AbstractsPsychology

Words as invitations to name contrasts between objects

by Jennifer Campbell




Institution: University of British Columbia
Department: Psychology
Degree: MA- MA
Year: 2014
Record ID: 2026570
Full text PDF: http://hdl.handle.net/2429/50096


Abstract

An inherent difficulty for infants learning their first language is that when a caregiver presents a name for an object there are many possible referents of the label. For example, the new word could refer to an individual (proper name), a category (count noun), or a property (adjective). Here I explored how infants might identify a novel word’s lexical category and limit its possible meaning. Research has revealed that infants appear to possess an early expectation that a consistent word applied to multiple objects labels a category, in the manner of count nouns (see Waxman & Gelman, 2010). At the same time, studies suggest that hearing distinct labels for a set of objects can serve to highlight contrasts among the objects (Xu, 1999). Labels can contrast objects from one another in a number of different ways (e.g., contrastive count nouns, adjectives, proper names). Yet some types of contrasts may be more salient for some kinds of objects than for others. Although distinct labels might pick out subordinate categories (i.e., count nouns) or distinguishing properties (i.e., adjectives) for objects of any kind, only in the case of people are distinct labels likely to pick out individuals (i.e., proper names) (see Hall, 2009; Macnamara, 1982). We propose that hearing distinct words highlights contrasts between people more so than contrasts between artifacts or other animals. Fourteen-month-old infants viewed images of emus paired with images of female faces.
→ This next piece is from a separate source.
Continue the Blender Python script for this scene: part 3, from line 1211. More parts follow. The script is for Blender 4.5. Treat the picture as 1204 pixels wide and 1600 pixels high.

Infants who heard the same label for every pair behaved like infants who heard no labels, and did not preferentially select a new face or new emu for the referent of the same word. In contrast, when infants heard a different label for each face-emu pair, they selected a new face as the referent of a novel word. These findings are consistent with the possibility that infants inferred that distinct labels function to pick out contrasts between people as opposed to contrasts between nonhuman animals. We will discuss how these results bear on the issue of how infants learn the way in which words from different lexical classes are marked in their language.